- _Problem details_
List each line of the data that holds the string "from", please.

- _Source material_
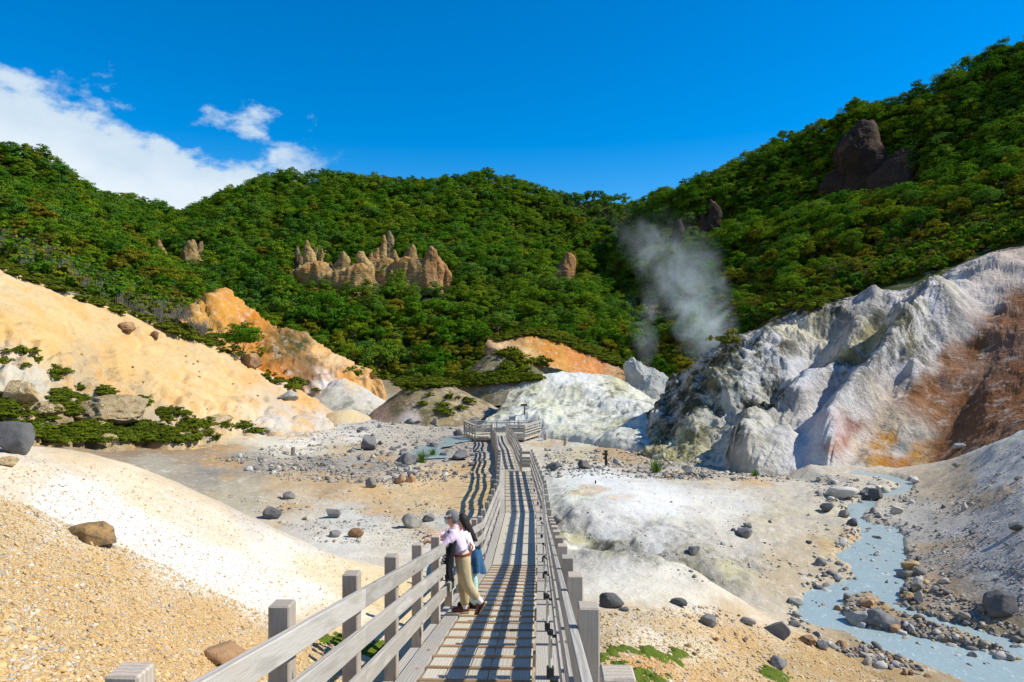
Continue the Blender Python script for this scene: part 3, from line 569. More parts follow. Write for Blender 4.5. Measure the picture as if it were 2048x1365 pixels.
hill_right = loft('right_hill', [
  [(1180,752,150),(1300,752,132),(1395,748,112),(1490,690,98),(1600,640,90),(1760,596,86),(1880,556,84),(2070,488,84),(2400,380,84)],
  [(1190,690,192),(1300,642,184),(1400,602,170),(1500,565,160),(1620,525,148),(1740,482,140),(1860,440,132),(2070,372,122),(2400,260,112)],
  [(1210,610,262),(1300,525,254),(1400,470,240),(1500,430,230),(1620,390,216),(1740,348,204),(1860,308,195),(2070,240,180),(2400,130,165)],
  [(1230,500,322),(1290,412,312),(1400,354,292),(1480,314,282),(1600,270,266),(1720,224,252),(1850,178,238),(1960,112,226),(2070,82,216),(2400,-40,200)]],
  210, 120, m_floor, FC, d_hill, back=HB, dz=-9.0, label='steep forested hill on the right')
HILLS = [hill_far, hill_mid, hill_left, hill_right]

# ---- a sheet under everything, out to the horizon
sheet_v = [(-4000, -4000, -16), (4000, -4000, -16), (4000, 4000, -16), (-4000, 4000, -16)]
link('terrain', mesh_np('terrain', sheet_v, [[0, 1, 2, 3]], m_floor, False, np.tile(lin((90, 88, 60), KA), (4, 1))))['kind'] = 'structure'

# ---- stream: milky blue water
def build_stream():
    m, nt, b = new_mat('milky_water'); q = NB(nt)
    pos = q.n('NewGeometry').outputs['Position']
    n = q.noise(q.mapping(pos, (1.0, .6, 1)), 1.1, 4, 0.6, 0.5)
    foam = q.noise(q.mapping(pos, (3.2, 1.6, 1)), 2.2, 6, 0.7, 1.2)
    c = q.mix(n, (0.25, 0.33, 0.335), (0.33, 0.41, 0.41)); c = q.mix(q.ramp(foam, 0.56, 0.68, 0, 0.75), c, (0.55, 0.64, 0.66))
    nt.links.new(c, b.inputs['Base Color']); b.inputs['Roughness'].default_value = 0.22; b.inputs['Specular IOR Level'].default_value = 0.35
    bp = q.bump(q.noise(q.mapping(pos, (3.5, 2.0, 1)), 2.6, 4, 0.6, 0.6), 0.5, 0.03); nt.links.new(bp.outputs[0], b.inputs['Normal'])
    ys = np.linspace(12, 43, 80); xs = np.linspace(5, 30, 60); X, Y = np.meshgrid(xs, ys)
    V = np.stack([X.ravel(), Y.ravel(), water_z(Y.ravel())], -1)
    Fc = grid_faces(60, 80); cen = V[Fc].mean(1)
    Fc = Fc[inside_dist(cen[:, :2], STREAM) < 1.2]
    used = np.unique(Fc); re = np.zeros(len(V), int); re[used] = np.arange(len(used))
    tag(link('stream_water', mesh_np('stream_water', V[used], re[Fc], m, True)), 'milky blue stream winding between rubble banks', kind='structure')
build_stream()
# small runnel of water left of the walkway
def build_runnel():
    pts = [(925,865),(905,880),(880,893),(850,905),(835,922),(860,935)]
    c = [P(px, py, 8.55 * F / (py - 682.0)) for px, py in pts]
    c = catmull(np.array(c)[:, None, :], np.linspace(0, len(c) - 1, 60))[:, 0]
    w = 1.0 + 0.9 * fbm(c, 0.6, 3, seed=70) + 0.5
    V = []
    for p, ww in zip(c, w):
        for s in np.linspace(-1, 1, 7): V.append((p[0] + s * ww, p[1] + 0.35 * s * ww, 0))
    V = np.array(V); V[:, 2] = ground_z(V[:, 0], V[:, 1]); V = V.reshape(60, 7, 3); V[:, :, 2] = V[:, :, 2].mean(1, keepdims=True) + 0.05; V = V.reshape(-1, 3)
    tag(link('runnel_water', mesh_np('runnel_water', V, grid_faces(7, 60), bpy.data.materials['milky_water'])), 'thin pale blue runnel left of the viewing platform', kind='structure')
build_runnel()

bpy.context.view_layer.update()
def hit(px, py, only=None, up=0.0):
    """first point of the built terrain along the sight line of a photo pixel"""
    dirv = Vector(P(px, py, 1.0)).normalized(); best = None
    for o in (only or TERRAIN):
        ok, loc, nor, _ = o.ray_cast(Vector((0, 0, 0)) + dirv * 1.5, dirv)
        if ok and (best is None or loc.length < best[0].length): best = (loc.copy(), nor.copy(), o)
    return best
def drop(x, y, zt=200.0):
    best = None
    for o in TERRAIN:
        ok, loc, nor, _ = o.ray_cast(Vector((x, y, zt)), Vector((0, 0, -1)))
        if ok and (best is None or loc.z > best[0].z): best = (loc.copy(), nor.copy(), o)
    return best
# ------------------------------------------------------------------ boardwalk
def wood_mat(name, base, dark, warm, grain=1.0, rough=0.8):
    m, nt, b = new_mat(name); q = NB(nt)
    tc = q.n('TexCoord'); oi = q.n('ObjectInfo')
    off = q.n('VectorMath', operation='SCALE'); off.inputs[0].default_value = (37.0, 19.0, 53.0); nt.links.new(oi.outputs['Random'], off.inputs['Scale'])
    ad = q.n('VectorMath', operation='ADD'); nt.links.new(tc.outputs['Object'], ad.inputs[0]); nt.links.new(off.outputs[0], ad.inputs[1])
    v = ad.outputs[0]
    big = q.noise(q.mapping(v, (0.9, 5, 5)), 1.0, 4, 0.6, 0.6)
    rings = q.n('TexWave', wave_type='BANDS', bands_direction='Y'); rings.inputs['Scale'].default_value = 7.0 * grain
    rings.inputs['Distortion'].default_value = 7.0; rings.inputs['Detail'].default_value = 3; rings.inputs['Detail Scale'].default_value = 0.7
    nt.links.new(q.mapping(v, (0.22, 1.6, 1.6)), rings.inputs['Vector'])
    fine = q.noise(q.mapping(v, (5, 160, 160)), 1.0, 4, 0.6)
    blot = q.noise(v, 2.3, 5, 0.6)
    c = q.mix(q.ramp(rings.outputs[1], 0.2, 0.95, 0, 0.55), base, dark)
    c = q.mix(q.ramp(fine, 0.42, 0.75, 0, 0.6), c, dark)
    c = q.mix(q.ramp(blot, 0.45, 0.75, 0, 0.55), c, warm)
    tone = q.math('MULTIPLY_ADD', oi.outputs['Random'], 0.30, 0.83)
    sc = q.n('VectorMath', operation='SCALE'); nt.links.new(c, sc.inputs[0]); nt.links.new(tone, sc.inputs['Scale'])
    # knots
    vo = q.n('TexVoronoi'); vo.inputs['Scale'].default_value = 1.0; nt.links.new(q.mapping(v, (1.6, 6, 6)), vo.inputs['Vector'])
    c = q.mix(q.ramp(vo.outputs['Distance'], 0.05, 0.13, 0.75, 0.0), sc.outputs[0], (0.07, 0.05, 0.035))
    nt.links.new(c, b.inputs['Base Color']); b.inputs['Roughness'].default_value = rough; b.inputs['Specular IOR Level'].default_value = 0.25
    h = q.math('ADD', q.math('MULTIPLY', fine, 1.0), q.math('MULTIPLY', rings.outputs[1], 0.6))
    bp = q.bump(h, 0.5, 0.004); nt.links.new(bp.outputs[0], b.inputs['Normal'])
    return m
M_WOOD = wood_mat('weathered_grey_wood', (0.44, 0.415, 0.37), (0.26, 0.235, 0.195), (0.40, 0.34, 0.265))
M_POST = wood_mat('post_wood', (0.46, 0.40, 0.33), (0.30, 0.24, 0.18), (0.42, 0.33, 0.23))
M_DECK = wood_mat('deck_wood', (0.50, 0.47, 0.385), (0.36, 0.32, 0.25), (0.48, 0.40, 0.28), 0.8)
M_BATTEN = wood_mat('batten_wood', (0.36, 0.22, 0.12), (0.24, 0.14, 0.075), (0.40, 0.28, 0.17))
def simple_mat(name, col, rough=0.6, spec=0.3, metal=0.0, vary=0.25, scale=8.0):
    m, nt, b = new_mat(name); q = NB(nt)
    n = q.noise(q.n('TexCoord').outputs['Object'], scale, 5, 0.6)
    k = q.math('MULTIPLY_ADD', n, vary * 2, 1 - vary)
    sc = q.n('VectorMath', operation='SCALE'); sc.inputs[0].default_value = col; nt.links.new(k, sc.inputs['Scale'])
    nt.links.new(sc.outputs[0], b.inputs['Base Color']); b.inputs['Roughness'].default_value = rough
    b.inputs['Specular IOR Level'].default_value = spec; b.inputs['Metallic'].default_value = metal
    return m
M_BLACK = simple_mat('black_plastic', (0.02, 0.02, 0.022), 0.5)
M_CREAM = simple_mat('cream_tube', (0.62, 0.60, 0.5), 0.4)
M_STEEL = simple_mat('dull_bolt', (0.16, 0.15, 0.14), 0.45, metal=0.6)
_boxes = {}
def box_mesh(lx, ly, lz, mat, bev=0.006, kind='box'):
    key = (round(lx, 2), round(ly, 3), round(lz, 3), mat.name, kind)
    if key in _boxes: return _boxes[key]
    bm = bmesh.new(); bmesh.ops.create_cube(bm, size=1.0)
    for v in bm.verts: v.co = Vector((v.co.x * lx, v.co.y * ly, v.co.z * lz))
    bmesh.ops.bevel(bm, geom=list(bm.edges), offset=bev, segments=1, affect='EDGES')
    me = bpy.data.meshes.new(kind); bm.to_mesh(me); bm.free(); me.materials.append(mat)
    _boxes[key] = me; return me
def frame_rot(dirv, up=Vector((0, 0, 1))):
    x = Vector(dirv).normalized(); y = up.cross(x).normalized(); z = x.cross(y)
    return Matrix((x, y, z)).transposed().to_4x4()
def bar(name, a, b, wy, wz, mat, parent, bev=0.006, gap=0.0, up=Vector((0, 0, 1))):
    """a board from a to b; wy across, wz high"""
    a = Vector(a); b = Vector(b); L = (b - a).length - gap
    o = link(name, box_mesh(L, wy, wz, mat, bev, name), parent)
    M = frame_rot(b - a, up); M.translation = (a + b) / 2
    o.matrix_world = M
    return o
boardwalk = tag(link('boardwalk', None), 'long weathered timber boardwalk with railings on both sides, dipping to the platform', 'boardwalk')
PH = 1.2; PW = 0.12
def frames(path):
    """cumulative stations with sideways unit vectors"""
    v = [Vector(p) for p in path]; out = []
    for i, p in enumerate(v):
        d = (v[min(i + 1, len(v) - 1)] - v[max(i - 1, 0)]); d.z = 0; d.normalize()
        out.append((p, Vector((d.y, -d.x, 0))))
    return out
def along(path, ystep, y0, y1):
    """points of a path every ystep metres of y"""
    ys = np.array([p[1] for p in path]); P3 = np.array(path)
    q = np.arange(y0, y1 + 1e-6, ystep)
    return [Vector((np.interp(y, ys, P3[:, 0]), y, np.interp(y, ys, P3[:, 2]))) for y in q]
def side_of(path, y):
    ys = [p[1] for p in path]; i = min(max(int(np.searchsorted(ys, y) - 1), 0), len(path) - 2)
    d = Vector(path[i + 1]) - Vector(path[i]); d.z = 0; d.normalize(); return Vector((d.y, -d.x, 0))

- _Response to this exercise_
Continue the Blender Python script for this scene: part 3, from line 569. More parts follow. Write for Blender 4.5. Measure the picture as if it were 2048x1365 pixels.
    """a board from a to b; wy across, wz high"""